What is your idea of the relationship between GM and player? Is the GM a host, an adversary, an enabler...?
Yes, all of the above.
Ideally, the GM should provide the environment in which the players run their characters. The environment includes not just the physical environment, but the NPCs they encounter, the traps they run into (and I don't mean just literal traps), the plots they encounter. Even if they don't choose to follow the path of the plot, there is still something going on.
A long time ago, I gamed with Ken Alves (some of you may know him through the artwork he did on ShadowKnight, and in the Amberzines) and Ken Winland (and others may know him through Amber, or as my ex). They told me tales of their original gaming group, including letting me listen to the audiotapes Ken A. made for a project at RISD. He talked to all the players, and asked what gaming was to them, etc.

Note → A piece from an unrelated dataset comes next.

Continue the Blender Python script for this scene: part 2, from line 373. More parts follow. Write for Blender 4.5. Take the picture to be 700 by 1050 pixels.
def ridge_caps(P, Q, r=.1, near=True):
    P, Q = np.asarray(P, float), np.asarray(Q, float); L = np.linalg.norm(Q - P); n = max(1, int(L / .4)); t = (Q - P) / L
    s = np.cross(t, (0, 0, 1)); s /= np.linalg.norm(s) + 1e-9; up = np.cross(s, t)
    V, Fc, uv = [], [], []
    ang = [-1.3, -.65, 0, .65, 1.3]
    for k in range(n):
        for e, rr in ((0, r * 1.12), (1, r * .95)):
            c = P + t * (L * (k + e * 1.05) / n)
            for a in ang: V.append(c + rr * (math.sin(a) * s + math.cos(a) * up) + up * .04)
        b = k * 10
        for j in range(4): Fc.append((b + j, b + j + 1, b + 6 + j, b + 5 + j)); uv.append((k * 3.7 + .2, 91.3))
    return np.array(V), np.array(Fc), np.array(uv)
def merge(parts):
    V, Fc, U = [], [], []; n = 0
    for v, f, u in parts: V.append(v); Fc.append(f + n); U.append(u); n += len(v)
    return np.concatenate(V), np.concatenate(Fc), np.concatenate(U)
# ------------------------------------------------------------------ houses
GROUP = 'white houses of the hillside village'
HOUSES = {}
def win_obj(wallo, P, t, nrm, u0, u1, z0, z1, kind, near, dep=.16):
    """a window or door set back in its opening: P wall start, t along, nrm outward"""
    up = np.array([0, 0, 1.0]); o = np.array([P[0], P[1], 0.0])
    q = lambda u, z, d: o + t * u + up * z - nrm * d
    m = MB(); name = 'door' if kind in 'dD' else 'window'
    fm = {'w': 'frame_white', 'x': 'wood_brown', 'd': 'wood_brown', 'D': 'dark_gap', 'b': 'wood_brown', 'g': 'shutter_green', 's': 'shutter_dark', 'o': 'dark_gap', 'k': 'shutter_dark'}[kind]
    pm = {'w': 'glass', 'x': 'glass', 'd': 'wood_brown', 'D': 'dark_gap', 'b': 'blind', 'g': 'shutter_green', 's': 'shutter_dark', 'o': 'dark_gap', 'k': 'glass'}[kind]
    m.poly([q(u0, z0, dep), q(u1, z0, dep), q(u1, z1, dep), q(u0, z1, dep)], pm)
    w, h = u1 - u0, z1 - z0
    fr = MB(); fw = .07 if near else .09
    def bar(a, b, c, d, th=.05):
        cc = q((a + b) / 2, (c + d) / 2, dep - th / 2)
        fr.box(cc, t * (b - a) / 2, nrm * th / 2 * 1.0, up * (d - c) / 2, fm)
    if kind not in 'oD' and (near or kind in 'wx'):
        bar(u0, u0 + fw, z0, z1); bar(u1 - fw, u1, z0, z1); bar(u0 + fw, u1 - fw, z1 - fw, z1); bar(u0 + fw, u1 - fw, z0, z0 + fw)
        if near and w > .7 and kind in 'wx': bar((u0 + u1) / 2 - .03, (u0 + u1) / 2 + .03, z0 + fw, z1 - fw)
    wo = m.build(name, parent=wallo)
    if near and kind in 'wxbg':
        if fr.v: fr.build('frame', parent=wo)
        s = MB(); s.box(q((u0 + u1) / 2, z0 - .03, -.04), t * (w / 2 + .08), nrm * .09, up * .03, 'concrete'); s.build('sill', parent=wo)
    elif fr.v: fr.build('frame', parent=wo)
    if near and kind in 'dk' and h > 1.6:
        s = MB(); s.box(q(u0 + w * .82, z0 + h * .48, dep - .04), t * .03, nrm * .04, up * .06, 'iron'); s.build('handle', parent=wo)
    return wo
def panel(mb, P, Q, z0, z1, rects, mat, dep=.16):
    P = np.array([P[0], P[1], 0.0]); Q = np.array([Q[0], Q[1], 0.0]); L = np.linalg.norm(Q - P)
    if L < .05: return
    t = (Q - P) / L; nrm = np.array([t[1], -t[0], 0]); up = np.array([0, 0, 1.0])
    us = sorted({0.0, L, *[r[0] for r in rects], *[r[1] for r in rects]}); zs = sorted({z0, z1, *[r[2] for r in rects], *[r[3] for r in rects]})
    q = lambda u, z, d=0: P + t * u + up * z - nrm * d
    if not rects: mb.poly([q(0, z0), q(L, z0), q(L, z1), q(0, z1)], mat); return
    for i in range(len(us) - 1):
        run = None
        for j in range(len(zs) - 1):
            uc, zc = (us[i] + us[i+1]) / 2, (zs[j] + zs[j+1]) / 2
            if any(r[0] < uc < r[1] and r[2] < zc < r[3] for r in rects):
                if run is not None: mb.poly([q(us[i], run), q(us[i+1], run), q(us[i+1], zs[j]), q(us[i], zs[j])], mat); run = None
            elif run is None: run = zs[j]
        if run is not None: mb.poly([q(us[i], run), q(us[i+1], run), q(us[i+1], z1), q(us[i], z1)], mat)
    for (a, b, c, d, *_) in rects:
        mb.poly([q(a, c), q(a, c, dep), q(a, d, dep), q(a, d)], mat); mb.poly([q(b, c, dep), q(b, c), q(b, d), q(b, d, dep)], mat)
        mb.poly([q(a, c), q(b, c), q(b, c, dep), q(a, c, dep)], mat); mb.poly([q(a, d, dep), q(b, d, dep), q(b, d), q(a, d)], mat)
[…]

One of them loved being able to beat the GM at his own game. His whole enjoyment derived from being able to solve whatever puzzle or predicament the GM had devised, or from simply messing it up. Seeing the look on the GM's face when he "won" was priceless to him.
Mundanes (non-gamers) almost always ask me if I tell them I've been gaming, "Did you win?" I try to tell them that I don't game to win or lose, but for the adventure of it. There are no winners and losers to me, or at least there shouldn't be.
The GM should be an adversary of sorts, though. They need to provide the conflict for the characters, whether it be internal or external.
And the GM should be a host, in that they should set up the place, make sure everyone's having a good time, and have everything they need/want. ***Dave did a good job describing that bit, though I think it was a bit of an extreme analogy.
As a player, I want the GM to provide me with interesting things for my character to go play with, but they are not to put me in a cart on rails. I know that I need to stay with the group (for those group-based games), but I still want my individuality.
Gah, that rambled.
Comments (1)
I'll extend the host thing a step further (in light of another of your comments):
If the players and the GM don't leave the table deeply satisfied and thoroughly wrung-out -- like leaving the theatre after LotR the first time -- then neither side (primarily the GM, but also the players) has done their job.